Short task - Extract each line where the string "picture" shows up.

## start Provided data

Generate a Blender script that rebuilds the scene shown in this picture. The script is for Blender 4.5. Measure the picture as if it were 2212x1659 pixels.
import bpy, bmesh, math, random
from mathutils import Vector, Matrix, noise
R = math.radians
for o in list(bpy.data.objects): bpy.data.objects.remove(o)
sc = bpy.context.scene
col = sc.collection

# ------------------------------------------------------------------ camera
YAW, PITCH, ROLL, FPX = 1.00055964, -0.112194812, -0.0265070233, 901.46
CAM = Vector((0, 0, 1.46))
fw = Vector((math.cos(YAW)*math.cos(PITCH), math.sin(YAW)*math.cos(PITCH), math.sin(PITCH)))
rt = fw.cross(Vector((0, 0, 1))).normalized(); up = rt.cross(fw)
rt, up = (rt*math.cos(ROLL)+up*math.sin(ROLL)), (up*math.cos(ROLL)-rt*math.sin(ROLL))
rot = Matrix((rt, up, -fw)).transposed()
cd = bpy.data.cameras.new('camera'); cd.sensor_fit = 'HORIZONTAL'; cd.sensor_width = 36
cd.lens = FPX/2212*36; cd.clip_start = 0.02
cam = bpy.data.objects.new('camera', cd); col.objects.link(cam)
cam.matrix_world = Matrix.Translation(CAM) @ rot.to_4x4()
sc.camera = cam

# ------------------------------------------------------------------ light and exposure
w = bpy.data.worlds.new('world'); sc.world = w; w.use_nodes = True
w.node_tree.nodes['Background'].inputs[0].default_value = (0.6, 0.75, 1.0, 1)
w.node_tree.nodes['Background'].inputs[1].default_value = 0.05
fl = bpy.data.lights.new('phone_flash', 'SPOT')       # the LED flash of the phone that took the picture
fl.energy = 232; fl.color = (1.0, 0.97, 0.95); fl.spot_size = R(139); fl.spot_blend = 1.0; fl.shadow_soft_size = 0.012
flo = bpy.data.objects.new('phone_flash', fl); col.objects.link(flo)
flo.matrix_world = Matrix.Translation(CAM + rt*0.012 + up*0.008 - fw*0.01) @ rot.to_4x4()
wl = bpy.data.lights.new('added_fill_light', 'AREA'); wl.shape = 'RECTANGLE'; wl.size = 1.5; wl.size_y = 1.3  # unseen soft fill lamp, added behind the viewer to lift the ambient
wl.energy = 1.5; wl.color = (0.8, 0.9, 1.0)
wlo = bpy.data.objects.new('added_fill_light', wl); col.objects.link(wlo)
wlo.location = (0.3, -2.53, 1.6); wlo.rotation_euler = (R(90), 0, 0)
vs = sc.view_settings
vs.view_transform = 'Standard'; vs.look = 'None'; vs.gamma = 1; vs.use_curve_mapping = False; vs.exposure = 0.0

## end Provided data

Answer in full -
Generate a Blender script that rebuilds the scene shown in this picture. The script is for Blender 4.5. Measure the picture as if it were 2212x1659 pixels.
fl = bpy.data.lights.new('phone_flash', 'SPOT')       # the LED flash of the phone that took the picture